■ **Exercise prompt**:
Extract word for word the lines of the listing from its start to the line holding "R_ = math.radians", both ends kept; pictures are not part of the copy.
--- start of Data ---
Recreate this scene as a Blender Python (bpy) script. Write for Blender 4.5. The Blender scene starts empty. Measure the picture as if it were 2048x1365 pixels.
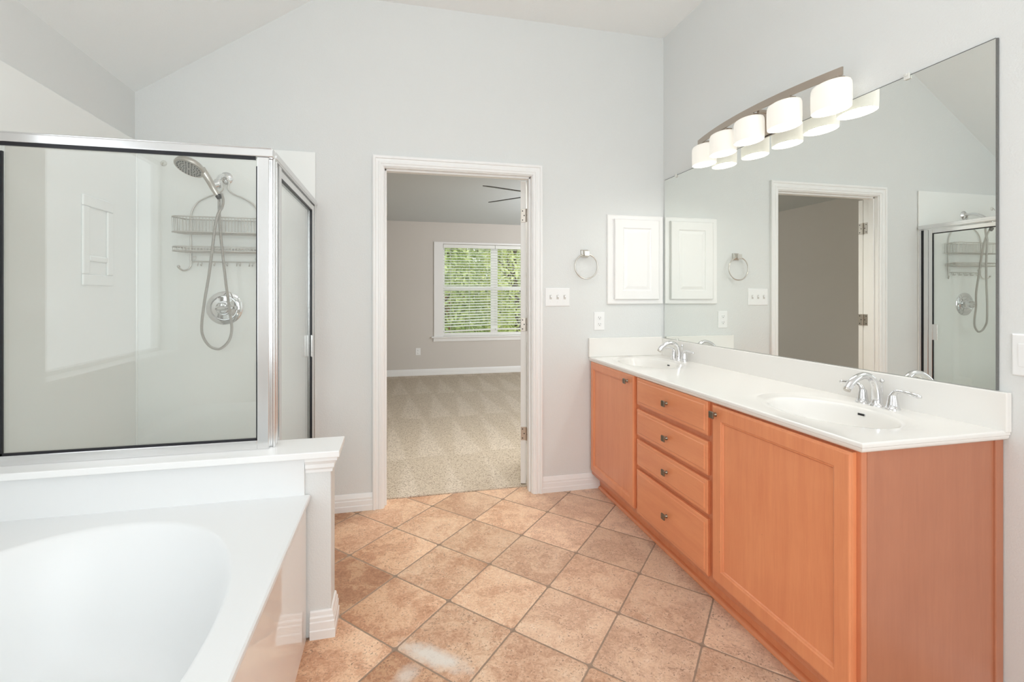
import bpy, bmesh, math, random
from mathutils import Vector, Matrix
random.seed(7)
S = bpy.context.scene
COL = S.collection
R_ = math.radians

# ------------------------------------------------------------------ camera, world, lights, exposure
F_PX, YAW, CAM_H = 978.0, math.atan(232/978.0), 1.268
cd = bpy.data.cameras.new('camera'); cam = bpy.data.objects.new('camera', cd); COL.objects.link(cam)
cam.location = (0, 0, CAM_H); cam.rotation_euler = (R_(90), 0, -YAW)
cd.sensor_width = 36; cd.lens = F_PX/2048*36; cd.shift_y = -(682.5-592)/2048; cd.clip_start = .02
S.camera = cam
vs = S.view_settings
vs.view_transform = 'Standard'; vs.look = 'None'; vs.gamma = 1; vs.exposure = 0.0; vs.use_curve_mapping = False
S.cycles.diffuse_bounces = 7; S.cycles.max_bounces = 16; S.cycles.transparent_max_bounces = 16; S.cycles.glossy_bounces = 6

W = bpy.data.worlds.new('world'); S.world = W; W.use_nodes = True
bg = W.node_tree.nodes['Background']; bg.inputs[0].default_value = (.93, .97, 1, 1); bg.inputs[1].default_value = 2.1

def area(name, loc, rot, sx, sy, watts, col=(1, 1, 1), spread=180):
    l = bpy.data.lights.new(name, 'AREA'); l.shape = 'RECTANGLE'; l.size = sx; l.size_y = sy; l.energy = watts; l.color = col
    l.spread = R_(spread)
    o = bpy.data.objects.new(name, l); o.location = loc; o.rotation_euler = rot; COL.objects.link(o); return o
# added unseen fill lights: one behind the camera, an uplight, three in the bedroom
area('rear_fill_light', (.2, -1.78, 1.62), (R_(90), 0, 0), 2.2, 1.8, 41.5, (.94, 1.0, 1.03))
area('bathroom_fill_up', (.35, 1.0, 2.6), (R_(180), 0, 0), .6, .6, 10, (.96, 1, 1.02))  # added fill, brightens the bathroom ceiling
area('bedroom_fill_top', (.9, 3.6, 2.43), (0, 0, 0), 1.1, .7, 21, (1, .96, .88), 116)  # added fill for the carpet near the doorway
area('bedroom_fill_up', (2.9, 5.3, 1.6), (R_(180), 0, 0), 1.0, 1.0, 42, (.94, 1, 1.05))  # added fill bounced off the bedroom ceiling
area('bedroom_fill_near', (3.66, 3.3, 1.5), (R_(90), 0, R_(12)), .78, 1.6, 36, (1, .99, 1.0), 120)  # added fill aimed at the far bedroom wall

# ------------------------------------------------------------------ helpers
def srgb(r, g, b):
    f = lambda c: (c/255/12.92) if c <= 10 else ((c/255+.055)/1.055)**2.4
    return (f(r), f(g), f(b), 1)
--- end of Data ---
■ **Task response**:
Recreate this scene as a Blender Python (bpy) script. Write for Blender 4.5. The Blender scene starts empty. Measure the picture as if it were 2048x1365 pixels.
import bpy, bmesh, math, random
from mathutils import Vector, Matrix
random.seed(7)
S = bpy.context.scene
COL = S.collection
R_ = math.radians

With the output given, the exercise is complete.